A group which lobbies for child abuse survivors has welcomed the unexpected departure of a New Zealand judge as head of a major British inquiry into institutional abuse.

Dame Lowell Goddard, 67, who had come under fire for reportedly taking three months' holiday since her appointment in April 2015, quit the highly paid job saying it was beset with a "legacy of failure" that was hard to shake off.

But Phil Frampton, of the group Whiteflowers, claimed Goddard failed to give victims a proper voice. He said her departure was a chance for the inquiry to get on "the right track".

Frampton said she was "the wrong choice from the beginning".

He added that she "continually refuted survivors' attempts to have an equal footing at the inquiry to the government institutions that failed them".

Goddard, who is also a New Zealand High Court judge, admitted after her appointment that she was unfamiliar with British law.

She was selected by former Home Secretary - now Prime Minister - Theresa May in February last year.

She is the third chair of the inquiry to resign, after Baroness Butler-Sloss and Fiona Woolf.

Goddard said she had found the job a "struggle" and missed her "beloved family" in New Zealand.
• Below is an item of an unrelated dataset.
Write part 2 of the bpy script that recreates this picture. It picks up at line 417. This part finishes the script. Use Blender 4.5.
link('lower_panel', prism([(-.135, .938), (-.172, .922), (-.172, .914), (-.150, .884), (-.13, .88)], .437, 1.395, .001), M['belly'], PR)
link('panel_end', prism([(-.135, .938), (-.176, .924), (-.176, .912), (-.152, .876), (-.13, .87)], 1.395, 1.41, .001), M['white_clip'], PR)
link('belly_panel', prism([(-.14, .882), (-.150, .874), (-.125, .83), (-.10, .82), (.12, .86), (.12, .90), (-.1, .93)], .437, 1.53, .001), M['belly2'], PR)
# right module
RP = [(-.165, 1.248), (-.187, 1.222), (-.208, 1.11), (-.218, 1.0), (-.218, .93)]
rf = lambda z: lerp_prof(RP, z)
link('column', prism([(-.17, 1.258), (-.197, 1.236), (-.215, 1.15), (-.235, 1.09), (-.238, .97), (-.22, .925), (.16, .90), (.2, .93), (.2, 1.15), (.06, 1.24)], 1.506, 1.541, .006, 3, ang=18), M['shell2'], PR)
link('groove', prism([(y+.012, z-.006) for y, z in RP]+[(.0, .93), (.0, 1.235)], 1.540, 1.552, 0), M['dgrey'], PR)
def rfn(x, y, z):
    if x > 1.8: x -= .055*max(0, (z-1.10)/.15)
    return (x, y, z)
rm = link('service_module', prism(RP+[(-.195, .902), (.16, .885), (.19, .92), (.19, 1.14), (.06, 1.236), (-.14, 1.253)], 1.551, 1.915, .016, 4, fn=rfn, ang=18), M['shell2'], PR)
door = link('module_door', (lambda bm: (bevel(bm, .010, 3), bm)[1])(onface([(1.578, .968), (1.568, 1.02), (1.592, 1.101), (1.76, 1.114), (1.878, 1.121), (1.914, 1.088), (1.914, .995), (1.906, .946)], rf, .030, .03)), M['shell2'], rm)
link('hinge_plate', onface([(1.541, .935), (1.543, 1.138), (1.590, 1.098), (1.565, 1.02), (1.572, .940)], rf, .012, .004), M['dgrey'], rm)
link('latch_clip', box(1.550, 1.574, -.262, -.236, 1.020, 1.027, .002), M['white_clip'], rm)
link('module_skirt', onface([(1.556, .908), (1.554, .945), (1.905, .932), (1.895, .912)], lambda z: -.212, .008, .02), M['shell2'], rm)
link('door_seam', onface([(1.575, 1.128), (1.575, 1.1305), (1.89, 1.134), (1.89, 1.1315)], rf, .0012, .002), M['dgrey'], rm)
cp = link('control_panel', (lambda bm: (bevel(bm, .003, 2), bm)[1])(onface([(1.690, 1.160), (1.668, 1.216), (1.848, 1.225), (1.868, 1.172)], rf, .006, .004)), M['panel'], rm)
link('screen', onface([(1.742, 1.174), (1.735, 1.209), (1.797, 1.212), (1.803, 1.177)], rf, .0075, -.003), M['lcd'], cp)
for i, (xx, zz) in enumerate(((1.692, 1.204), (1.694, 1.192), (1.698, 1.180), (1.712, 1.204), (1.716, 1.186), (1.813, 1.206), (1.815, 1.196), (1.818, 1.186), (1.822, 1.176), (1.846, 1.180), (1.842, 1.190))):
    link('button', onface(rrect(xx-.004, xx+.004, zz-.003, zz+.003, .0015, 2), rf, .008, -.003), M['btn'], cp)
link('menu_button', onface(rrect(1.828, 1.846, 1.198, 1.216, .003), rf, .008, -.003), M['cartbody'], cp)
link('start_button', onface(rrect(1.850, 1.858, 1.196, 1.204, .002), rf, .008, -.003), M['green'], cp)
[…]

"The conduct of any public inquiry is not an easy task, let alone one of the magnitude of this. Compounding the many difficulties was its legacy of failure which has been very hard to shake off ... it would have been better to have started completely afresh."
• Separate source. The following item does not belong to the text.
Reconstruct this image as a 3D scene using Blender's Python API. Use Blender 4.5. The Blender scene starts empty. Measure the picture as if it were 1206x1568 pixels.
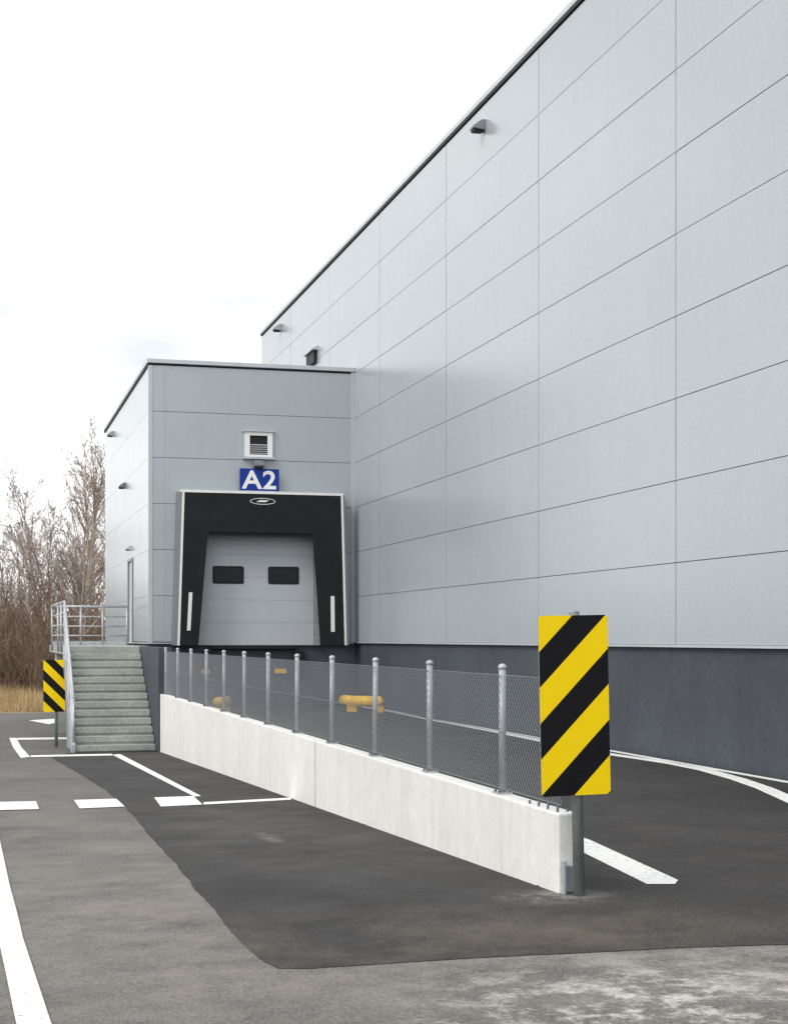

Goddard had become one of Britain's highest-paid public servants with a 360,000 ($658,151) salary, a 110,000 ($201,101) accommodation allowance and regular free return flights to New Zealand for her and her family. After taking on the role she spent more than 70 days overseas, either on holiday or working abroad.

The inquiry into child abuse and the failures of institutions to protect children was set up in 2014 and is expected to last at least five years.